Sin embargo, he de decir que aunque mis afectos aún se duelen, el hecho de que la ruptura ocurriese aquí, tuvo varias ventajas. En principio, evitó que me entregase a la autocompasión, pues tenía un trabajo que realizar y una imagen de ser humano medianamente cuerdo que mantener. Sirvió estar lejos de casa porque -a excepción de unos boxers suyos que le robé con su consentimiento y que solía usar como pijama- no hay recuerdos de nosotros en este lugar como los hubiese habido en mi ciudad donde cada lugar en el que nos besamos, taquería donde cenamos y hotel donde dormimos -o no-, habría vuelto de la cicatrización un proceso interminable. Encima, claro, favoreció el hecho de que la posibilidad de encontrarlos alguna vez en la calle, no existía y pude sobrellevar mi nueva realidad sin riesgo de retroceder cada vez que los mirase pasear de la mano. Y sobre todo, siempre ayuda recordarse que uno está consiguiendo algo aquí que, aunque quizá no valga tanto como lo que se perdió, no conseguiríamos en nuestro país de origen.
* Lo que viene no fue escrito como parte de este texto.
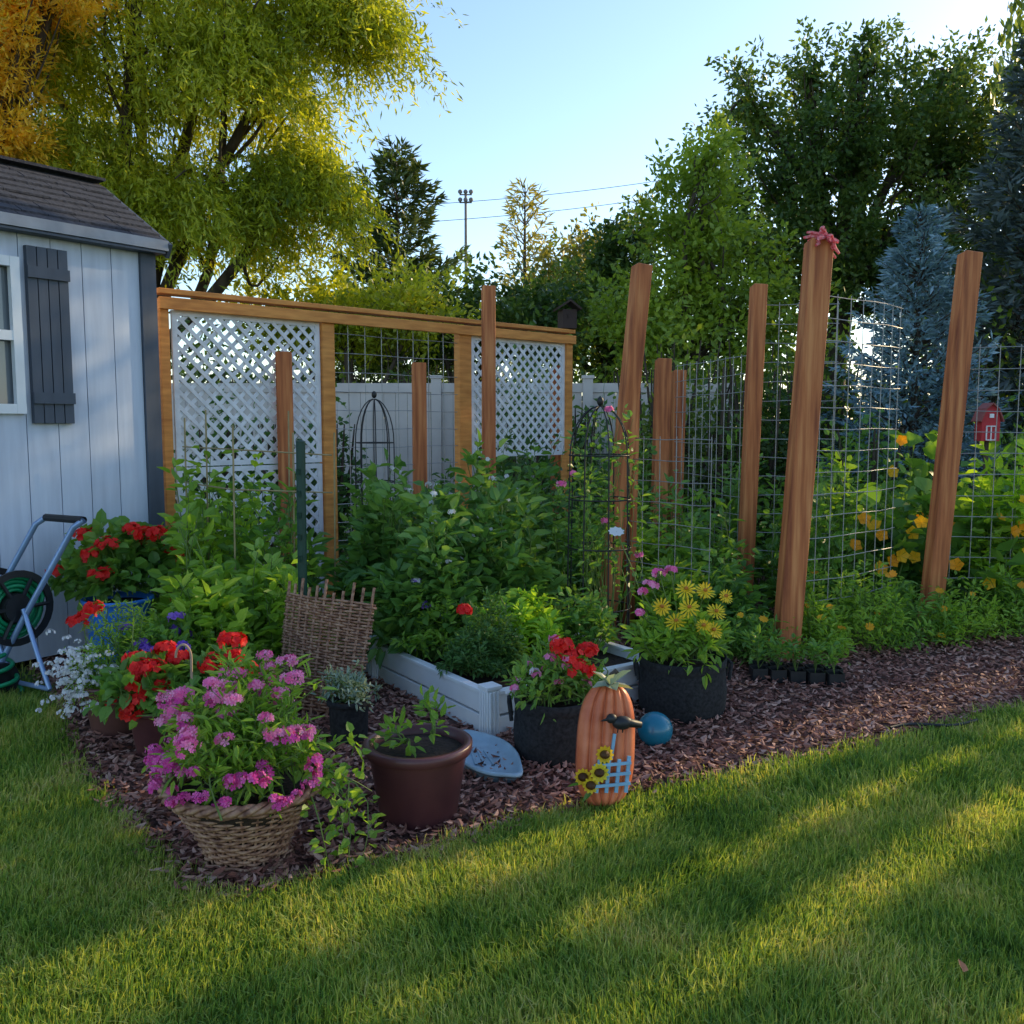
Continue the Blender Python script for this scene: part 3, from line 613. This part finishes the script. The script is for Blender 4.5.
for x,y,r,h,m in ((.45,7.6,.45,1.0,G_mid),(1.05,7.3,.4,.95,G_light),(1.5,6.9,.42,1.1,G_mid),(1.35,7.9,.5,1.45,G_mid),(.9,8.6,.55,1.4,G_dark),(2.1,8.3,.55,1.7,G_mid),(2.6,7.8,.5,1.6,G_mid),(2.3,6.9,.42,1.3,G_mid),(2.9,8.4,.55,1.85,G_mid),(2.75,7.25,.4,1.45,G_light),(3.3,8.0,.45,1.5,G_mid),(0.2,9.0,.6,1.7,G_dark),(1.2,9.6,.6,1.6,G_mid),(-.6,9.2,.6,1.5,G_dark),(-1.2,8.3,.5,1.2,G_mid),(1.15,6.2,.3,.55,G_light),(1.5,6.3,.3,.7,G_mid),(-.1,9.9,.5,2.1,G_dark),(1.0,10.3,.6,1.9,G_dark),(1.25,6.7,.3,.8,G_light)):
    mb,T=plant((x,y,0),r,h,54,16,.095,.048,sr=.005,t0=.15);fin(mb,'vegetable_plant',m)
for x,y,r,h in ((3.55,7.5,.55,1.25),(4.3,7.4,.65,1.3),(3.0,7.2,.4,1.0),(4.9,8.2,.7,1.5),(3.9,8.4,.6,1.6),(5.2,7.4,.6,1.3),(3.7,7.0,.4,.95)):
    mb,T=plant((x,y,0),r,h,40,6,.18,.18,sr=.009,t0=.55,droop=.1)
    q=A([x,y,0])+np.stack([rng.uniform(-r,r,9),-r*rng.uniform(.7,1.05,9),rng.uniform(.35,h*.9,9)],-1);florets(mb,q,A([0,-.8,.5])+rng.normal(size=(9,3))*.3,.055,5,2,.6);fin(mb,'squash_plant',G_mid,F_or)
mb,T=plant((3.85,6.85,0),(.36,.25),2.0,50,18,.10,.065,t0=.2);florets(mb,T[:9]+[0,-.04,0],A([0,-.8,.5])+rng.normal(size=(9,3))*.3,.045,6,2,.4);fin(mb,'climbing_bean_plant',G_lime,F_yel)
for x,y,r,h,m in ((2.05,5.95,.3,.5,G_light),(2.45,6.1,.33,.65,G_light),(2.8,6.25,.3,.5,G_mid),(3.2,6.3,.32,.55,G_light),(3.6,6.45,.35,.6,G_light),(1.55,5.75,.24,.4,G_mid),(4.1,6.6,.4,.7,G_mid),(4.7,6.7,.4,.8,G_light),(2.2,6.4,.3,.8,G_light)):
    mb,T=plant((x,y,0),r,h,46,20,.055,.02,sr=.003,t0=.1,br=.3);q=T[:4]+[0,-.03,.02];florets(mb,q,A([0,-.6,.7])+rng.normal(size=(len(q),3))*.3,.03,8,2,.2);fin(mb,'marigold_plant',m,F_or)
E=root('seedling_tray',(1.75,5.45,0));mb=MB();ml=MB()
for i in range(5):
    for j in range(2):
        x,y=1.50+i*.105+j*.03,5.36+j*.11-i*.03
        for (sx,sy,ox,oy) in ((.09,.006,0,-.045),(.09,.006,0,.045),(.006,.078,-.045,0),(.006,.078,.045,0)): box(mb,(x+ox,y+oy,.045),(sx,sy,.08))
        box(mb,(x,y,.035),(.082,.082,.06),1)
        p=A([x,y,.07]);K=5;shoots(ml,np.repeat([p],K,0),p+rng.normal(size=(K,3))*[.03,.03,.03]+[0,0,.15],7,.045,.025,.002,bulge=.01)
mb.build('cells',[M_black,M_soil],E);ml.build('seedlings',[G_mid,M_stem],E)
E=root('barn_birdhouse',(4.18,7.95,0));c=A([4.18,7.95,0]);mb=MB()
box(mb,c+[0,0,1.50],(.16,.12,.18));mb.add([c+A([v[0]*.8,v[1]*.75,v[2]-.07]) for v in ((-.1,-.08,1.66),(.1,-.08,1.66),(.07,-.08,1.76),(0,-.08,1.80),(-.07,-.08,1.76),(-.1,.08,1.66),(.1,.08,1.66),(.07,.08,1.76),(0,.08,1.80),(-.07,.08,1.76))],[[0,1,2,3,4],[9,8,7,6,5]])
mb.build('walls',mat('barn_red',(.5,.03,.04),.6,20),E);mb=MB()
for a,b in (((-.10,1.58),(-.056,1.69)),((-.056,1.69),(0,1.74)),((0,1.74),(.056,1.69)),((.056,1.69),(.10,1.58))): beam(mb,c+A([a[0],-.0,a[1]]),c+A([b[0],0,b[1]]),.17,.010,(0,1,0))
mb.build('roof',mat('barn_roof',(.3,.08,.07),.6,20),E);mb=MB()
for x in (-.04,.04,0): beam(mb,c+A([x,-.066,1.42]),c+A([x,-.066,1.54]),.008,.01)
for z in (1.42,1.54): beam(mb,c+A([-.044,-.068,z]),c+A([.044,-.068,z]),.008,.01,(0,0,1))
box(mb,c+[0,-.066,1.63],(.035,.012,.035));mb.build('door_trim',M_white,E)
mb=MB();tube(mb,[c+[0,0,0],c+[0,0,1.41]],.02,8);mb.build('pole',M_bark,E)
mb=MB();t=np.linspace(0,1,14);tube(mb,np.stack([1.9+.5*t,4.40+.10*t+.03*np.sin(t*7),.035+0*t],-1),.008,6);mb.build('soaker_hose',M_black,None,True)
mb=MB();leaf6(mb,A([[1.235,2.33,.06]]),A([[.3,1,.3]]),.05,.035);mb.build('fallen_leaf',mat('dry_leaf',(.45,.18,.08),.7,30))

# ------------------------------------------------------------------ trees
def limb(mb,p0,p1,r0,r1,n=7,w=.1):
    t=np.linspace(0,1,7);P=A(p0)+(A(p1)-A(p0))*t[:,None]+np.sin(t*math.pi)[:,None]*rng.normal(size=3)*w
    tube(mb,P,np.linspace(r0,r1,7),n);return P
def tree(name,base,tr,lobes,ncl,per,L,W,m,clr=.45,fork=.45,hang=0):
    base=A(base);E=root(name,base);lb=A(lobes);mb=MB()
    cen=lb[:,:3].mean(0);top=A([cen[0],cen[1],lb[:,2].max()])
    fk=base+(top-base)*fork;limb(mb,base-[0,0,.05],fk,tr,tr*.75,9,.1);limb(mb,fk,top,tr*.7,tr*.15,8,.15)
    vol=(lb[:,3]*lb[:,4]*lb[:,5])**.7;pick=rng.choice(len(lb),ncl,p=vol/vol.sum())
    d=rdir(ncl);rad=rng.uniform(.12,1,ncl)**.42*rng.uniform(.78,1.28,ncl)
    Cc=lb[pick,:3]+d*rad[:,None]*lb[pick,3:6]
    for l in lb:
        P=limb(mb,fk,l[:3],tr*.5,tr*.18,7,.2)
        for k in np.where((np.abs(Cc-l[:3])<l[3:6]*1.1).all(1))[0][:14]: limb(mb,P[rng.integers(3,7)],Cc[k],tr*.12,tr*.03,4,.1)
    mb.build('trunk_and_limbs',M_bark,E,True)
    mb=MB();s=clr*rng.uniform(.5,1.4,ncl);idx=np.repeat(np.arange(ncl),per);n=len(idx)
    tw=nrm(d*[1,1,.7]+[0,0,.45]+rng.normal(size=(ncl,3))*.35)
    al=rng.uniform(-1,1,n)*1.35;pr=rng.normal(size=(n,3))*.31*(1.15-.5*np.abs(al))[:,None]
    P=Cc[idx]+(tw[idx]*al[:,None]*.85+pr)*s[idx][:,None]
    D=nrm(P-Cc[idx])*.6+tw[idx]*.3+rng.normal(size=(n,3))*.6+[0,0,-.2-hang]
    leaf4(mb,P,D,L,W);mb.build('crown',m,E);return E
def willow(base,lobes,ns,m):
    base=A(base);E=root('willow_tree',base);lb=A(lobes);mb=MB()
    fk=base+[0,0,2.4];limb(mb,base,fk,.36,.28,10,.1)
    for l in lb:
        P=limb(mb,fk,l[:3]+[0,0,l[5]*.5],.13,.04,8,.35)
        for k in range(6):
            d=rdir(1)[0];limb(mb,P[rng.integers(3,7)],l[:3]+d*l[3:6]*[.8,.8,.7],.035,.010,5,.2)
    mb.build('trunk_and_limbs',M_bark,E,True);mb=MB();PP=[];DD=[]
    for i in range(ns):
        l=lb[rng.integers(len(lb))];d=rdir(1)[0];d[2]=abs(d[2])*1.1-.35
        s0=l[:3]+d*l[3:6]*rng.uniform(.45,1.05)
        ln=rng.uniform(.4,1.3);out=A([d[0],d[1],0])*rng.uniform(.1,.7)+rng.normal(size=3)*.15+[.25,0,0]
        nl=int(ln*38);t=rng.uniform(0,1,nl)**.9
        P=s0+out*(t*ln)[:,None]*.9-A([0,0,1])*(t**1.6*ln)[:,None]*.75+rng.normal(size=(nl,3))*.055
        PP.append(P);DD.append(rng.normal(size=(nl,3))*.6+out*.5+[0,0,-.6])
    leaf4(mb,np.concatenate(PP),np.concatenate(DD),.14,.034);mb.build('hanging_foliage',m,E)
willow((-6,14.5,0),[(-7.6,14,6.8,1.9,1.6,1.9),(-5.6,14,7.2,2.0,1.6,2.1),(-3.6,14.2,8.7,2.0,1.5,1.5),(-4.2,13.8,6.6,1.5,1.3,1.6),(-6.4,13.6,5.2,1.5,1.3,1.2),(-4.8,13.8,4.7,1.5,1.2,1.2),(-5.2,14,9.0,2.4,1.8,1.5),(-3.3,14,5.2,.8,.8,1.1),(-2.7,14.2,7.7,1.0,1.,.8)],4400,G_willow)
tree('larch_tree',(-7.6,12.2,0),.2,[(-6.2,12,7.0,.75,.8,.55),(-6.7,12,6.2,.7,.8,.6),(-7.2,12,7.2,.8,.9,.8),(-6.6,12,5.3,.45,.6,.45),(-5.6,12,7.4,.6,.6,.4)],320,95,.13,.03,G_orange,.30)
def conifer(name,base,H,Rr,z0,m,nb=10,dz=.3,L=.16,W=.03,per=60,up=.15,pw=.85):
    base=A(base);E=root(name,base);mb=MB();limb(mb,base,base+[0,0,H*.97],max(.05,H*.018),.012,8,.02)
    PP=[];DD=[];z=z0
    while z<H*.985:
        f=(z-z0)/(H-z0);r=Rr*(1-f)**pw+.05;k=max(4,int(nb*(1-f*.5)));a0=rng.uniform(0,6)
        for i in range(k):
            a=a0+i*2*math.pi/k+rng.normal()*.15;l=r*rng.uniform(.62,1.15);e=up+.5*f+rng.normal()*.1
            d=A([math.cos(a),math.sin(a),0]);t=np.linspace(0,1,5)
            Pb=base+A([0,0,z+rng.normal()*.04])+d*l*t[:,None]+A([0,0,1])*(l*(e*t-.18*t+.25*t*t)[:,None])
            tube(mb,Pb,np.linspace(.012+l*.012,.004,5),4)
            n=int(per*l)+8;u=rng.uniform(.08,1,n)**.75;X=np.stack([np.interp(u,t,Pb[:,q]) for q in range(3)],-1)
            s=A([-d[1],d[0],0]);wd_=(1-u)*l*.38+.05;sg=rng.uniform(-1,1,n);X=X+s*(sg*wd_)[:,None]+d*(np.abs(sg)*wd_*.5)[:,None]-A([0,0,1])*(np.abs(sg)*wd_*.15)[:,None]+rng.normal(size=(n,3))*.02
            PP.append(X);DD.append(d*.8+s*sg[:,None]+rng.normal(size=(n,3))*.45+[0,0,.2])
        z+=dz*rng.uniform(.8,1.2)*(1-.45*f)
    mb.build('trunk_and_branches',M_bark,E,True);mb=MB();leaf4(mb,np.concatenate(PP),np.concatenate(DD),L,W);mb.build('needles',m,E)
conifer('pine_tree',(-2.75,22,0),8.1,2.0,2.0,G_pine,9,.42,.3,.07,75,.2,.65)
conifer('pine_tree',(.35,25,0),8.2,1.3,2.5,G_bronze,6,.6,.3,.06,36,.6,.7)
conifer('blue_spruce_tree',(4.78,10.8,0),4.05,1.15,.5,G_blue,14,.22,.11,.03,130,.15,.8)
conifer('spruce_tree',(7.5,13,0),7.4,1.9,.5,G_dblue,12,.34,.2,.05,85,.1,.8)
conifer('spruce_tree',(10.2,17,0),9,2.4,.5,G_dblue,10,.45,.3,.08,50,.1,.8)
tree('maple_tree',(2.9,14.5,0),.12,[(2.9,14.5,4.4,.7,.7,1.2),(3.6,14.5,3.2,1.0,.9,.9),(2.2,14.4,3.1,.9,.8,.8),(3.0,14.3,5.6,.3,.3,.5)],240,70,.12,.07,G_tlight,.36)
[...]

En mi caso, Orlando, Las Vegas, las Cataratas del Niágara y los domingos de Starbucks con ese par amigas que se han vuelto mi familia, me recuerdan que fue mucho mejor que sucediese aquí y no allá, a pesar de las incomodidades ya citadas.

De modo que, aunque no puedo decir que la pérdida esté superada o que la sensación de abandono finalmente cesó, sí debo apuntar que, al menos, he recuperado la capacidad -y el deseo- de ver hacia el futuro. Y eso se lo debo, principalmente, al exilio.